E allora la vocazione dell’umanità non può più consistere in un tornare indietro verso quel primo Eden che non c’è più, ricercando magari una purezza e un’innocenza fuggendo dai luoghi più umani del dolore - la generazione dei figli, le relazioni tra pari, il lavoro, la morte. Possiamo cercare e ritrovare le armonie del primo giardino amando, con la buona intelligenza della vita, proprio i luoghi splendidi e dolorosi e dell’umano. Se così non fosse la storia sarebbe inganno, il mondo condanna. E invece la storia è cammino verso casa, dove ognuno porta con sé "in dote" il patrimonio di dolore-amore costruito lungo la strada.
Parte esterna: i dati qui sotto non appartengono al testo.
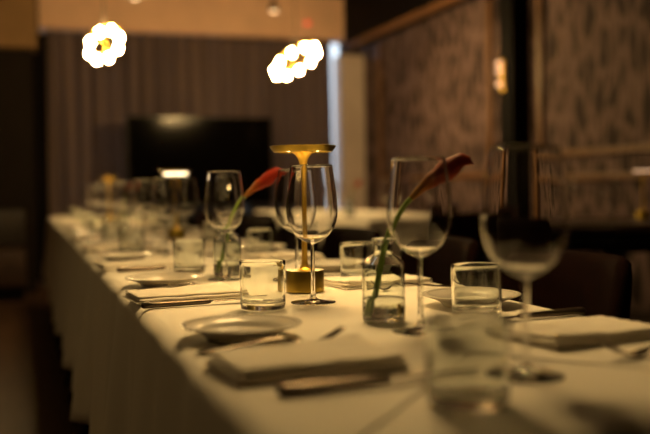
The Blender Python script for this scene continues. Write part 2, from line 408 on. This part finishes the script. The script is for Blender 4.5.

È questa la prima grande dignità dell’amore umano, delle famiglie, del lavoro, e anche del ritorno dell’Adam all’adamah.Un compito morale di ogni persona – e dell’umanità nel suo insieme – diventa allora cercare di ridurre il dolore nel mondo.

Ci possiamo salvare generando bambini (e facendoli diventare grandi), innamorandoci, rispettandoci nella reciprocità, lavorando, e reimparando in ogni generazione a morire - la nostra deve ancora farlo. Ci siamo salvati tutti i giorni con la fatica-amore dei travagli: quello dei figli, quello del lavoro, e l’ultimo grande travaglio. Sono queste le vie che abbiamo per poter intravvedere una nuova terra-giardino: nuove Eva e nuovi Adamo, alla brezza di ogni giorno.